Yes, they will have melted! And that reminds me of another famous saying of the great Dr Thomas [204] Guthrie, a saying which is peculiarly to the point just now. ‘The existence,’ he said, ‘of the Mohammedan power in Turkey is just a question of time. Its foundations are year by year wearing away, like that of an iceberg which has floated into warm seas, and, as happens with that creation of a cold climate, it will by-and-by become top-heavy, the centre of gravity being changed, and it will topple over! What a commotion then!’ Ah! what a commotion, to be sure!

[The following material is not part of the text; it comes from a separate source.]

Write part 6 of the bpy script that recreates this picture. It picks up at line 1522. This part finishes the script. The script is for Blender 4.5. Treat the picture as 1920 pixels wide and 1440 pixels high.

They will have melted! Silly things! They grew weary of that realm of white and stainless purity to which they once belonged; they broke away from their old connexions and set out upon their long, long drift. They drifted on and on towards the milder north; on and on towards warmer seas; on and on towards the balmy breath and ceaseless sunshine of the tropics. And, in return, the sunshine destroyed them. Yes, the sunshine destroyed them. I have seen something very much like it in the Church and in the world. ‘Therefore,’ says a great writer, who had himself felt the fatal lure of too-much-sunshine, ‘therefore let us take the more steadfast hold of the things which we have heard, lest at any time we drift away from them.’ It is a tragedy of no small magnitude when, like the iceberg, a man is lured by sparkling summer seas to his own undoing.